• **Task details**: Write the material out again in full, exactly.

• **Material**:
····················

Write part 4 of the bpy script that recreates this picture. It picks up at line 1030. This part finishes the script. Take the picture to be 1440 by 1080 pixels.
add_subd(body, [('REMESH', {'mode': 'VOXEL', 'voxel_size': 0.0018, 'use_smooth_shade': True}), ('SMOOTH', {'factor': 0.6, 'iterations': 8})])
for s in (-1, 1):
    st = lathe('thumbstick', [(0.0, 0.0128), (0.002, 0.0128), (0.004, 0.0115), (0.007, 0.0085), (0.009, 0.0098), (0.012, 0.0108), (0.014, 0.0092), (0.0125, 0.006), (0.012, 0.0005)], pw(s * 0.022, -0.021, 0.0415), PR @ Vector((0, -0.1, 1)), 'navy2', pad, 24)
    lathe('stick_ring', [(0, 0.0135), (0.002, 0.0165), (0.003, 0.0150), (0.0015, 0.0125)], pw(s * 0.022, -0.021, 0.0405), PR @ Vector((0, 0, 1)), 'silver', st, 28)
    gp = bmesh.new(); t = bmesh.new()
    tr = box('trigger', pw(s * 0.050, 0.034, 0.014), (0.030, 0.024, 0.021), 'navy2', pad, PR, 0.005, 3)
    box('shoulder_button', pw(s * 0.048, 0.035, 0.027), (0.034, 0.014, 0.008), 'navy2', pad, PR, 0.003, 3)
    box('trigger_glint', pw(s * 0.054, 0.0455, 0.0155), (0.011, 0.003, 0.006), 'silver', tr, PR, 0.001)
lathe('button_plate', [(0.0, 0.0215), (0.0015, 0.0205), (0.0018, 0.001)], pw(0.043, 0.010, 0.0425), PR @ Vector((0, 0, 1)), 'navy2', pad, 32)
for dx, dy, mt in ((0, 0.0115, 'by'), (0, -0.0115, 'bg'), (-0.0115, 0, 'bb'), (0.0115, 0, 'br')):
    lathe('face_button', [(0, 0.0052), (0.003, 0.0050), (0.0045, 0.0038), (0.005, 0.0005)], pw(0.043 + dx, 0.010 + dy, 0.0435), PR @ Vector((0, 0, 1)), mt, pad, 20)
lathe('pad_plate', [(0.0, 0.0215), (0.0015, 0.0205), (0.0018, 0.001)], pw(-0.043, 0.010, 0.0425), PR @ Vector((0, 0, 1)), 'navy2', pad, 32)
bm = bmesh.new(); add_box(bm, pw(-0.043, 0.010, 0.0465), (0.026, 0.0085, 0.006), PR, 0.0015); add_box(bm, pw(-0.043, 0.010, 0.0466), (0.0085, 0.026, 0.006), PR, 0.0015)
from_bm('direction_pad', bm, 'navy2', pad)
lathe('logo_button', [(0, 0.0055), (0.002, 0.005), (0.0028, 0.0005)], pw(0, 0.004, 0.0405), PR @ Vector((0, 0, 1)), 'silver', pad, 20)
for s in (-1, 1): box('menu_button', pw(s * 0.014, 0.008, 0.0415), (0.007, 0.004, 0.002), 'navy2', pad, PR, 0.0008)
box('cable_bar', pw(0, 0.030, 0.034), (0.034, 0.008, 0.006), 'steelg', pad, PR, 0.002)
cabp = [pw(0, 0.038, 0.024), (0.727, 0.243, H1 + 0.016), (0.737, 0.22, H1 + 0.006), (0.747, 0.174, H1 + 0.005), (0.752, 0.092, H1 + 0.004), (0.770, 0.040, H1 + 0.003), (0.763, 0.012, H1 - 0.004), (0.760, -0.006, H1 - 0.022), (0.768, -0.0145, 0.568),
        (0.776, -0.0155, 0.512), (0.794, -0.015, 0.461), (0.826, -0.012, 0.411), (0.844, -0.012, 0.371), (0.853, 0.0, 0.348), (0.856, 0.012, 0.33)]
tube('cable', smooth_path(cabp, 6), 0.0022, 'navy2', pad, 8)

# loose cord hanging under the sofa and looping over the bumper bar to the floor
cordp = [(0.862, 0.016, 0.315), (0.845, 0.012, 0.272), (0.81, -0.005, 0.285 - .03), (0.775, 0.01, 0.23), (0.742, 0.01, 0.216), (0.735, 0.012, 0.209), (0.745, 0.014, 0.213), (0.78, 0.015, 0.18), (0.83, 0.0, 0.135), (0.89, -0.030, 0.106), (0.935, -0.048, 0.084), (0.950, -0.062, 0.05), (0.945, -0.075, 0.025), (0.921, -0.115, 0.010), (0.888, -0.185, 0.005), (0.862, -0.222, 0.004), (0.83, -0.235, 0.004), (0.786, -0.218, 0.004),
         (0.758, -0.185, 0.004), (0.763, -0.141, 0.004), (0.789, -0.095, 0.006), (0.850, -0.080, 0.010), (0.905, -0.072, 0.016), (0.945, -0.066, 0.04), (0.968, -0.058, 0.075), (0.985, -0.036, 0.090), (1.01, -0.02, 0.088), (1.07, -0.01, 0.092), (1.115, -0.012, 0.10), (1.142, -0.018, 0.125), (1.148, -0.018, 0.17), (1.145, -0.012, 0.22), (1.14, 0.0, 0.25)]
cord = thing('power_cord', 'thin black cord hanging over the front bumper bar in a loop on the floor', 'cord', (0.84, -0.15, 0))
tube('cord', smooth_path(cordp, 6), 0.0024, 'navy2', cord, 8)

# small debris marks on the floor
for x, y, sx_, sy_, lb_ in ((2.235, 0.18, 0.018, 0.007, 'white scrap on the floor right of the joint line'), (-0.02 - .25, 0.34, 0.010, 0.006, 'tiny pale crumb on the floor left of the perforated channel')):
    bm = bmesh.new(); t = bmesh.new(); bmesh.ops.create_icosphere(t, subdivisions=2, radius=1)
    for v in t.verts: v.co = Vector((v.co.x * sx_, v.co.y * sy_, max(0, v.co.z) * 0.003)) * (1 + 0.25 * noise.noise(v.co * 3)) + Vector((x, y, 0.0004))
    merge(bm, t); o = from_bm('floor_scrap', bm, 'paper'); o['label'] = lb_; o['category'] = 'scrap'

····················

• **Exercise answer**:
Write part 4 of the bpy script that recreates this picture. It picks up at line 1030. This part finishes the script. Take the picture to be 1440 by 1080 pixels.
add_subd(body, [('REMESH', {'mode': 'VOXEL', 'voxel_size': 0.0018, 'use_smooth_shade': True}), ('SMOOTH', {'factor': 0.6, 'iterations': 8})])
for s in (-1, 1):
    st = lathe('thumbstick', [(0.0, 0.0128), (0.002, 0.0128), (0.004, 0.0115), (0.007, 0.0085), (0.009, 0.0098), (0.012, 0.0108), (0.014, 0.0092), (0.0125, 0.006), (0.012, 0.0005)], pw(s * 0.022, -0.021, 0.0415), PR @ Vector((0, -0.1, 1)), 'navy2', pad, 24)
    lathe('stick_ring', [(0, 0.0135), (0.002, 0.0165), (0.003, 0.0150), (0.0015, 0.0125)], pw(s * 0.022, -0.021, 0.0405), PR @ Vector((0, 0, 1)), 'silver', st, 28)
    gp = bmesh.new(); t = bmesh.new()
    tr = box('trigger', pw(s * 0.050, 0.034, 0.014), (0.030, 0.024, 0.021), 'navy2', pad, PR, 0.005, 3)
    box('shoulder_button', pw(s * 0.048, 0.035, 0.027), (0.034, 0.014, 0.008), 'navy2', pad, PR, 0.003, 3)
    box('trigger_glint', pw(s * 0.054, 0.0455, 0.0155), (0.011, 0.003, 0.006), 'silver', tr, PR, 0.001)
lathe('button_plate', [(0.0, 0.0215), (0.0015, 0.0205), (0.0018, 0.001)], pw(0.043, 0.010, 0.0425), PR @ Vector((0, 0, 1)), 'navy2', pad, 32)
for dx, dy, mt in ((0, 0.0115, 'by'), (0, -0.0115, 'bg'), (-0.0115, 0, 'bb'), (0.0115, 0, 'br')):
    lathe('face_button', [(0, 0.0052), (0.003, 0.0050), (0.0045, 0.0038), (0.005, 0.0005)], pw(0.043 + dx, 0.010 + dy, 0.0435), PR @ Vector((0, 0, 1)), mt, pad, 20)
lathe('pad_plate', [(0.0, 0.0215), (0.0015, 0.0205), (0.0018, 0.001)], pw(-0.043, 0.010, 0.0425), PR @ Vector((0, 0, 1)), 'navy2', pad, 32)
bm = bmesh.new(); add_box(bm, pw(-0.043, 0.010, 0.0465), (0.026, 0.0085, 0.006), PR, 0.0015); add_box(bm, pw(-0.043, 0.010, 0.0466), (0.0085, 0.026, 0.006), PR, 0.0015)
from_bm('direction_pad', bm, 'navy2', pad)
lathe('logo_button', [(0, 0.0055), (0.002, 0.005), (0.0028, 0.0005)], pw(0, 0.004, 0.0405), PR @ Vector((0, 0, 1)), 'silver', pad, 20)
for s in (-1, 1): box('menu_button', pw(s * 0.014, 0.008, 0.0415), (0.007, 0.004, 0.002), 'navy2', pad, PR, 0.0008)
box('cable_bar', pw(0, 0.030, 0.034), (0.034, 0.008, 0.006), 'steelg', pad, PR, 0.002)
cabp = [pw(0, 0.038, 0.024), (0.727, 0.243, H1 + 0.016), (0.737, 0.22, H1 + 0.006), (0.747, 0.174, H1 + 0.005), (0.752, 0.092, H1 + 0.004), (0.770, 0.040, H1 + 0.003), (0.763, 0.012, H1 - 0.004), (0.760, -0.006, H1 - 0.022), (0.768, -0.0145, 0.568),
        (0.776, -0.0155, 0.512), (0.794, -0.015, 0.461), (0.826, -0.012, 0.411), (0.844, -0.012, 0.371), (0.853, 0.0, 0.348), (0.856, 0.012, 0.33)]
tube('cable', smooth_path(cabp, 6), 0.0022, 'navy2', pad, 8)

# loose cord hanging under the sofa and looping over the bumper bar to the floor
cordp = [(0.862, 0.016, 0.315), (0.845, 0.012, 0.272), (0.81, -0.005, 0.285 - .03), (0.775, 0.01, 0.23), (0.742, 0.01, 0.216), (0.735, 0.012, 0.209), (0.745, 0.014, 0.213), (0.78, 0.015, 0.18), (0.83, 0.0, 0.135), (0.89, -0.030, 0.106), (0.935, -0.048, 0.084), (0.950, -0.062, 0.05), (0.945, -0.075, 0.025), (0.921, -0.115, 0.010), (0.888, -0.185, 0.005), (0.862, -0.222, 0.004), (0.83, -0.235, 0.004), (0.786, -0.218, 0.004),
         (0.758, -0.185, 0.004), (0.763, -0.141, 0.004), (0.789, -0.095, 0.006), (0.850, -0.080, 0.010), (0.905, -0.072, 0.016), (0.945, -0.066, 0.04), (0.968, -0.058, 0.075), (0.985, -0.036, 0.090), (1.01, -0.02, 0.088), (1.07, -0.01, 0.092), (1.115, -0.012, 0.10), (1.142, -0.018, 0.125), (1.148, -0.018, 0.17), (1.145, -0.012, 0.22), (1.14, 0.0, 0.25)]
cord = thing('power_cord', 'thin black cord hanging over the front bumper bar in a loop on the floor', 'cord', (0.84, -0.15, 0))
tube('cord', smooth_path(cordp, 6), 0.0024, 'navy2', cord, 8)

# small debris marks on the floor
for x, y, sx_, sy_, lb_ in ((2.235, 0.18, 0.018, 0.007, 'white scrap on the floor right of the joint line'), (-0.02 - .25, 0.34, 0.010, 0.006, 'tiny pale crumb on the floor left of the perforated channel')):
    bm = bmesh.new(); t = bmesh.new(); bmesh.ops.create_icosphere(t, subdivisions=2, radius=1)
    for v in t.verts: v.co = Vector((v.co.x * sx_, v.co.y * sy_, max(0, v.co.z) * 0.003)) * (1 + 0.25 * noise.noise(v.co * 3)) + Vector((x, y, 0.0004))
    merge(bm, t); o = from_bm('floor_scrap', bm, 'paper'); o['label'] = lb_; o['category'] = 'scrap'